Em meio às bolinhas, há quem veja formas semelhantes à vela de um barco ou até mesmo à silhueta de Jesus Cristo. O brasiliense sugere, mas não revela. Deixa a criação da narrativa das obras para o espectador.
O trabalho de Augusto, vale ressaltar, cativou muitos admiradores nos últimos anos, entre eles, artistas já consagrados na capital federal, a exemplo de Celso Junior. O fotógrafo assinou a curadoria de Universo de Augusto Corrêa, uma das exposições do jovem criador, em março deste ano.

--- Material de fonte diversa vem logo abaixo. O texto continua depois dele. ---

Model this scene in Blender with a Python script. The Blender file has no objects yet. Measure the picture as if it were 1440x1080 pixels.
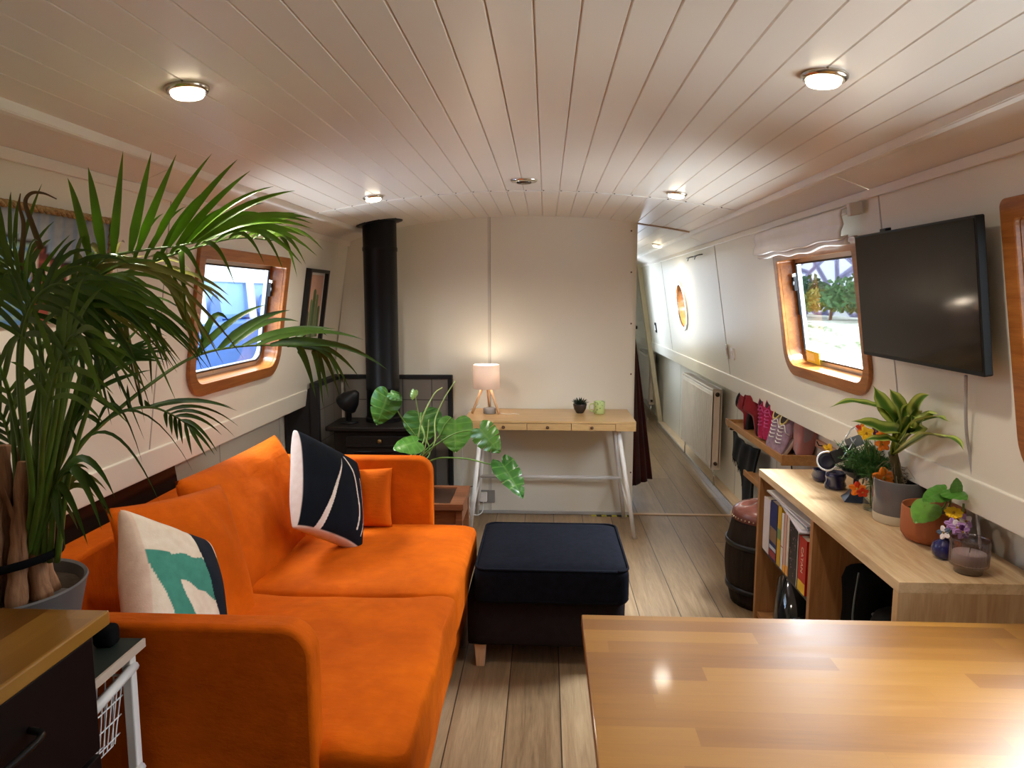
import bpy, bmesh, math, random
from mathutils import Vector, Matrix, noise
from math import sin, cos, pi, atan, sqrt, tan

random.seed(7)
sc = bpy.context.scene
COL = sc.collection

# ------------------------------------------------------------------ camera
FPX = 1000.0
PITCH = atan(123 / FPX)
YAW = atan(48 / FPX * cos(PITCH))
CAM = Vector((0, 0, 1.5))
cd = bpy.data.cameras.new('camera'); cam = bpy.data.objects.new('camera', cd); COL.objects.link(cam)
cam.location = CAM
cam.rotation_euler = (pi / 2 - PITCH, 0, YAW)
cd.sensor_fit = 'HORIZONTAL'; cd.sensor_width = 36; cd.lens = 36 * FPX / 1440
cd.clip_start = 0.02; cd.clip_end = 200
sc.camera = cam
_f = Vector((-sin(YAW) * cos(PITCH), cos(YAW) * cos(PITCH), -sin(PITCH)))
_r = Vector((cos(YAW), sin(YAW), 0)); _u = _r.cross(_f)

def at(x, y, Y):
    """world point seen at photo pixel (x, y), standing at distance Y down the boat"""
    d = _f + _r * ((x - 720) / FPX) + _u * ((540 - y) / FPX)
    return CAM + d * (Y / d.y)

def atz(x, y, z):
    d = _f + _r * ((x - 720) / FPX) + _u * ((540 - y) / FPX)
    return CAM + d * ((z - CAM.z) / d.z)

# ------------------------------------------------------------------ light and exposure
sc.view_settings.view_transform = 'Standard'
sc.view_settings.look = 'None'
sc.view_settings.gamma = 1
sc.view_settings.exposure = 0.74
sc.view_settings.use_curve_mapping = False
w = bpy.data.worlds.new('sky'); sc.world = w; w.use_nodes = True
bg = w.node_tree.nodes['Background']
bg.inputs[0].default_value = (0.80, 0.90, 1.0, 1); bg.inputs[1].default_value = 2.4
try:
    sc.cycles.max_bounces = 10; sc.cycles.diffuse_bounces = 6; sc.cycles.glossy_bounces = 4
    sc.cycles.transparent_max_bounces = 12; sc.cycles.caustics_reflective = False; sc.cycles.caustics_refractive = False
    sc.cycles.sample_clamp_indirect = 6
except Exception:
    pass

def area(name, loc, target, size, power, color, size_y=None):
    l = bpy.data.lights.new(name, 'AREA'); l.energy = power; l.color = color
    l.shape = 'RECTANGLE'; l.size = size; l.size_y = size_y or size
    o = bpy.data.objects.new(name, l); COL.objects.link(o)
    o.location = loc
    o.rotation_euler = (Vector(target) - Vector(loc)).to_track_quat('-Z', 'Y').to_euler()
    return o

DAY = (0.88, 0.94, 1.0)
area('daylight_right', (2.9, 3.15, 3.0), (1.2, 3.15, 1.4), 1.6, 260, DAY)
area('daylight_right_steep', (1.95, 3.10, 2.75), (1.15, 3.10, 1.2), 1.0, 300, DAY)
area('daylight_left', (-2.35, 3.2, 2.75), (-1.4, 3.2, 1.4), 1.0, 150, DAY)
area('daylight_hatch', (2.6, 1.35, 2.6), (1.2, 1.35, 1.3), 1.4, 110, DAY)
area('daylight_galley', (-2.6, -0.6, 2.4), (-1.3, -0.6, 1.5), 1.2, 110, DAY)
area('daylight_porthole', (2.4, 6.2, 2.2), (1.2, 6.2, 1.4), 1.2, 200, DAY)
area('daylight_corridor', (2.6, 9.8, 2.2), (1.2, 9.8, 1.3), 1.4, 260, DAY)
area('corridor_fill', (.66, 7.6, 1.3), (1.3, 7.2, 1.3), .9, 9, (.70, .83, 1.0))  # unseen fill lamp added inside the corridor to brighten its right wall
# sky light thrown up off the water, through the windows onto the ceiling
area('water_light_right', (2.2, 3.15, .35), (-.2, 3.1, 2.0), 1.2, 105, DAY)
area('water_light_left', (-2.05, 3.2, .45), (0, 3.2, 2.0), .8, 60, DAY)
area('water_light_hatch', (2.3, 1.4, .35), (-.2, 1.2, 2.0), 1.2, 50, DAY)
area('water_light_galley', (-2.6, -.6, .4), (0, -.4, 2.0), 1.2, 80, DAY)
WARM = (1.0, 0.91, 0.77)

# ------------------------------------------------------------------ helpers: tags
def tag(o, label=None, cat=None, group=None, kind=None):
    if label: o['label'] = label
    if cat: o['category'] = cat
    if group: o['group'] = group
    if kind: o['kind'] = kind
    return o

def thing(name, label, cat, loc=(0, 0, 0), group=None, rz=0):
    o = bpy.data.objects.new(name, None); COL.objects.link(o)
    o.location = loc; o.rotation_euler = (0, 0, rz); o.empty_display_size = .05
    return tag(o, label, cat, group)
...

“O Augusto é apaixonante. Fiquei admirado com a força e o vigor das obras dele. Quando o conheci, entendi tudo. Primeiramente, Augusto é puro amor. É um amor transmissível. Ele vibra, é intenso, tem foco e muita personalidade, exatamente como os seus desenhos”, enaltece Celso. “Ele é do mundo, e sabe disso”, incrementa. A mostra com curadoria do fotógrafo teve como cenário o Espaço Cultural Athos Bulcão, na Câmara Legislativa, e catapultou o alcance dos traços de Corrêa.
Planos lúdicos
Ao monetizar as peças, trabalho encarado como verdadeiro ofício, o brasiliense pretende pôr em prática objetivos tão lúdicos como as obras que produz. O principal é comprar um castelo na Disney para, enfim, selar a união com a namorada de longa data, Mariana.
O universo encantado de Walt Disney é uma das maiores inspirações do jovem, de acordo com a mãe. “Tão logo finaliza os afazeres diários, ele entra no quarto, liga filminhos, aconchega-se na mesa de trabalho com papel e canetinhas e, se deixar, não para”, relata. A revelação não gera estranheza. Afinal, desde que o mundo é mundo, grandes mentes inspiram outras.